[Scene modeling code data]
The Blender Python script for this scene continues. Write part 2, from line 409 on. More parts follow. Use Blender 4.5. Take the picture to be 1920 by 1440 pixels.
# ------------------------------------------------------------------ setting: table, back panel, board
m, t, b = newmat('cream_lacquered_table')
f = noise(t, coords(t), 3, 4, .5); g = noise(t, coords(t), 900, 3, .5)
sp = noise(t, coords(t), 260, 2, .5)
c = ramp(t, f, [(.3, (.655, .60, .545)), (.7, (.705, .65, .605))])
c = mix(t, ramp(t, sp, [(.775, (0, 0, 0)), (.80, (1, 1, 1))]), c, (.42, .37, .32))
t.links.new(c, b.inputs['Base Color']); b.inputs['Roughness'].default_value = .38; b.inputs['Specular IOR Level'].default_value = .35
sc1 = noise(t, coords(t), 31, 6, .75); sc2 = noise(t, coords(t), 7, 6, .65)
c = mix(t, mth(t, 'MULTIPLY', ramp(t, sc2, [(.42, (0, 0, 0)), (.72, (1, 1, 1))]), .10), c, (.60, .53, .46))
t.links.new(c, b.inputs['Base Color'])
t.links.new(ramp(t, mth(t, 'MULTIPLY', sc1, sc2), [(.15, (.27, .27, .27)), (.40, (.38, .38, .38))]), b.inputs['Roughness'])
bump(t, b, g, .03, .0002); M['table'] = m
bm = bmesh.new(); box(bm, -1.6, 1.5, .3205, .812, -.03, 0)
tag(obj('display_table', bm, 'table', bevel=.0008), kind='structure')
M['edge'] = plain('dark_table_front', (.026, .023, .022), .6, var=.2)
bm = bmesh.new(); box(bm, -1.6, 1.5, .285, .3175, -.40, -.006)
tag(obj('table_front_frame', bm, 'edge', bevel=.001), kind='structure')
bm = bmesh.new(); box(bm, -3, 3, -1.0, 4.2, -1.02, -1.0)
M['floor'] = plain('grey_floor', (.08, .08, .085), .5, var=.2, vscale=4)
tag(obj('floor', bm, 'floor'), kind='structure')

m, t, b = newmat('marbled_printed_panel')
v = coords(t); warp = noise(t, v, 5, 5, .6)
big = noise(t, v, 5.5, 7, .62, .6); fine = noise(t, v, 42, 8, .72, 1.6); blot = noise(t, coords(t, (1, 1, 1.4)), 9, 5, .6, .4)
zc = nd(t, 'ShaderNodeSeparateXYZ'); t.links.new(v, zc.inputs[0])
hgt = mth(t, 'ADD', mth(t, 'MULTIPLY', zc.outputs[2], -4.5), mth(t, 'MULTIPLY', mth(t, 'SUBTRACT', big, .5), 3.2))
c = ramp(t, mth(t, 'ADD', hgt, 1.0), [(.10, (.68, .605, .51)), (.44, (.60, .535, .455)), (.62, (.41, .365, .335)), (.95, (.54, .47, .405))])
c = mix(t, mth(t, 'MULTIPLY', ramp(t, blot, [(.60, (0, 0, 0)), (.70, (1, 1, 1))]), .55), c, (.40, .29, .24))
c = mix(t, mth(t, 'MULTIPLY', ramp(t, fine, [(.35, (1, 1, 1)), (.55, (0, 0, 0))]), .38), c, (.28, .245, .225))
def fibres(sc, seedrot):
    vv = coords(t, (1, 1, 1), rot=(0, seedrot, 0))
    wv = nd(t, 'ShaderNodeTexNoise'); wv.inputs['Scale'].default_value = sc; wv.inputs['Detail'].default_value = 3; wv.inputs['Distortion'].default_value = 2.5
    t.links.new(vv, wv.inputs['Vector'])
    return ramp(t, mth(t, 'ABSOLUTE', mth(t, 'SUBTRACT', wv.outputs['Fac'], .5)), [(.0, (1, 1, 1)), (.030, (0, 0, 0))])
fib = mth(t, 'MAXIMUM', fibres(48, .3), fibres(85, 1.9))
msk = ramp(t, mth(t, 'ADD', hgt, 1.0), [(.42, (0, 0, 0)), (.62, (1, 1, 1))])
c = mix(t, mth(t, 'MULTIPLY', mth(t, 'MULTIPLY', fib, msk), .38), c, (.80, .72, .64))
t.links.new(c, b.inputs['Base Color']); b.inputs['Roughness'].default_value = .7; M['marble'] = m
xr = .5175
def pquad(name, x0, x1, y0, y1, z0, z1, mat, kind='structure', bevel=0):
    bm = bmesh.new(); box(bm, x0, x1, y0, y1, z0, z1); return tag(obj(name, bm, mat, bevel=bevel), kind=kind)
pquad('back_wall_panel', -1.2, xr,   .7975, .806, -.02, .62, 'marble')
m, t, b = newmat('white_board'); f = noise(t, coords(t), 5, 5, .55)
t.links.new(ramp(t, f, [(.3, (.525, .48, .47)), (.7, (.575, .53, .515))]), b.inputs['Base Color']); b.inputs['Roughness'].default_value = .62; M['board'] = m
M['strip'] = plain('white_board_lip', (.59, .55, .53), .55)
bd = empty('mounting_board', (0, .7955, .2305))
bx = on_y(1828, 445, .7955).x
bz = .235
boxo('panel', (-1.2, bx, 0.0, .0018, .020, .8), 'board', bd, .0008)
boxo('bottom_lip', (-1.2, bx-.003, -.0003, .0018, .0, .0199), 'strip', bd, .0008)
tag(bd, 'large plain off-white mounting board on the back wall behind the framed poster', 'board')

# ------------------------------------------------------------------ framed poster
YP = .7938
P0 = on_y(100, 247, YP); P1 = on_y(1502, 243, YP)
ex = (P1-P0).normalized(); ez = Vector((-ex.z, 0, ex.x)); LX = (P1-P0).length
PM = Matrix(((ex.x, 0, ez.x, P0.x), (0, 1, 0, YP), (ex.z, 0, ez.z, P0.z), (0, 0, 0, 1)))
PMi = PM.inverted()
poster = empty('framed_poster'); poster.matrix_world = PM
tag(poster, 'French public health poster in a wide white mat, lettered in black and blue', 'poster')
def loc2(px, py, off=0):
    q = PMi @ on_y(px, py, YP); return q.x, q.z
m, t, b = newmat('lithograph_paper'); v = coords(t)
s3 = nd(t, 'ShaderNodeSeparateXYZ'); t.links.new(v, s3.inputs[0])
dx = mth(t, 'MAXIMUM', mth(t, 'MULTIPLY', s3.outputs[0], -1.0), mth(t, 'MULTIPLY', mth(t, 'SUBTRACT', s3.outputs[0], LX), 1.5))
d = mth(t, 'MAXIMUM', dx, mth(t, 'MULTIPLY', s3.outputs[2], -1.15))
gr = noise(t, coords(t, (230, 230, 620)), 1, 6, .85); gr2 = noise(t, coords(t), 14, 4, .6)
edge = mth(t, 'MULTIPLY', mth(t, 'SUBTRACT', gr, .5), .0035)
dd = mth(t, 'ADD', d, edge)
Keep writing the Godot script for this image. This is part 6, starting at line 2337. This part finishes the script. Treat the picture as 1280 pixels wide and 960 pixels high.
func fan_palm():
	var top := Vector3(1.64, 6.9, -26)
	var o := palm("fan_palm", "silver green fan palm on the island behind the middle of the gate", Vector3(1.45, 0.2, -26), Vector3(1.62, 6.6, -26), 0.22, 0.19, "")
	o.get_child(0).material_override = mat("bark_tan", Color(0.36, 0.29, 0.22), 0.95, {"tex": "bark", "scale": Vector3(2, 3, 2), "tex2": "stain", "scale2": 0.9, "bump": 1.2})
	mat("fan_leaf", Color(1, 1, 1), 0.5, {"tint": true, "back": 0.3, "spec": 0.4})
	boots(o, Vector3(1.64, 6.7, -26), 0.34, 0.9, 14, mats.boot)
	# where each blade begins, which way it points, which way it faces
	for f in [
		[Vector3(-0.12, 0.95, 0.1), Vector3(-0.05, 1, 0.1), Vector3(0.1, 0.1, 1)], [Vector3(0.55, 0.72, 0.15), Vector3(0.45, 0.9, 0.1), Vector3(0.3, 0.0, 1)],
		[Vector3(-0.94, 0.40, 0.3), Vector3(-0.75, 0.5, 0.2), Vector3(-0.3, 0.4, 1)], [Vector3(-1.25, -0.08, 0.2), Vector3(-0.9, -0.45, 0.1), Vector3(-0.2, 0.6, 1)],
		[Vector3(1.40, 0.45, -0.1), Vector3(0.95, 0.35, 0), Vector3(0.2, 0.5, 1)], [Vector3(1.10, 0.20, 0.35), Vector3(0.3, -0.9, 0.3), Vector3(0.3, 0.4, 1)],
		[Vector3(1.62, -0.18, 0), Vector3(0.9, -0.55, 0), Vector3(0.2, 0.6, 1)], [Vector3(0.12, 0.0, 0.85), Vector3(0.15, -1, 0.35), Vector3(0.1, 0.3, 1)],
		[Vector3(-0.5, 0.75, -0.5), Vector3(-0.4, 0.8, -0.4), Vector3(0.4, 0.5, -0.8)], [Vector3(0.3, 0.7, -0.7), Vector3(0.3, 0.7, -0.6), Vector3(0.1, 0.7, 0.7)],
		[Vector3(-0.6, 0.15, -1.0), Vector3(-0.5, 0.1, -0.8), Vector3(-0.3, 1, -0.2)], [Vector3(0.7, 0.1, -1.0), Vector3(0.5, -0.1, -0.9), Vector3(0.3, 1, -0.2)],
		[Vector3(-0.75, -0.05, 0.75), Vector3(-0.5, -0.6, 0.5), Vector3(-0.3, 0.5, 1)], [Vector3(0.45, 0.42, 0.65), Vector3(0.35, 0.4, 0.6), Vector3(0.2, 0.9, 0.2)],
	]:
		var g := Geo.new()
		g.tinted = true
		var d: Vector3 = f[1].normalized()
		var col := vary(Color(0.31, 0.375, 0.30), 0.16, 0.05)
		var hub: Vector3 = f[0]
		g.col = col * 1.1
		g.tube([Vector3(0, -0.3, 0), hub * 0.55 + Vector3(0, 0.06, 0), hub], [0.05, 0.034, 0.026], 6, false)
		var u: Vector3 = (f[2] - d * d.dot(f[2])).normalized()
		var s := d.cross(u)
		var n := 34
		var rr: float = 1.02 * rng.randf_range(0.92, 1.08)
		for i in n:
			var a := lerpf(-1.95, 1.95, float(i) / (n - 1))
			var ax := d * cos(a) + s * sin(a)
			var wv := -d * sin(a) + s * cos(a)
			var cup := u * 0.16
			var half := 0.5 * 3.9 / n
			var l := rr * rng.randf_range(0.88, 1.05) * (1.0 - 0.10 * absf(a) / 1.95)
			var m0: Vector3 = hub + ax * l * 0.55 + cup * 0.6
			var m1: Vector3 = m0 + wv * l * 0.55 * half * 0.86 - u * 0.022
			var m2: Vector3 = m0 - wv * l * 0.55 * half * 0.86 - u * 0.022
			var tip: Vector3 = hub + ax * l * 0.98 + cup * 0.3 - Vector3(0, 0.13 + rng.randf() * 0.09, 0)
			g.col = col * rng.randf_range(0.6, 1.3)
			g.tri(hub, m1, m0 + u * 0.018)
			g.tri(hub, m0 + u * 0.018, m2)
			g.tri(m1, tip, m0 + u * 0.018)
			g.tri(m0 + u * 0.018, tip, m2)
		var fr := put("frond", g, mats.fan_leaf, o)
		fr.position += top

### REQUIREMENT
Look for the word "ramp" in every line of the listing and copy the lines that have it.

### REPLY TO THE EXERCISE
c = ramp(t, f, [(.3, (.655, .60, .545)), (.7, (.705, .65, .605))])
c = mix(t, ramp(t, sp, [(.775, (0, 0, 0)), (.80, (1, 1, 1))]), c, (.42, .37, .32))
c = mix(t, mth(t, 'MULTIPLY', ramp(t, sc2, [(.42, (0, 0, 0)), (.72, (1, 1, 1))]), .10), c, (.60, .53, .46))
t.links.new(ramp(t, mth(t, 'MULTIPLY', sc1, sc2), [(.15, (.27, .27, .27)), (.40, (.38, .38, .38))]), b.inputs['Roughness'])
c = ramp(t, mth(t, 'ADD', hgt, 1.0), [(.10, (.68, .605, .51)), (.44, (.60, .535, .455)), (.62, (.41, .365, .335)), (.95, (.54, .47, .405))])
c = mix(t, mth(t, 'MULTIPLY', ramp(t, blot, [(.60, (0, 0, 0)), (.70, (1, 1, 1))]), .55), c, (.40, .29, .24))
c = mix(t, mth(t, 'MULTIPLY', ramp(t, fine, [(.35, (1, 1, 1)), (.55, (0, 0, 0))]), .38), c, (.28, .245, .225))
    return ramp(t, mth(t, 'ABSOLUTE', mth(t, 'SUBTRACT', wv.outputs['Fac'], .5)), [(.0, (1, 1, 1)), (.030, (0, 0, 0))])
msk = ramp(t, mth(t, 'ADD', hgt, 1.0), [(.42, (0, 0, 0)), (.62, (1, 1, 1))])
t.links.new(ramp(t, f, [(.3, (.525, .48, .47)), (.7, (.575, .53, .515))]), b.inputs['Base Color']); b.inputs['Roughness'].default_value = .62; M['board'] = m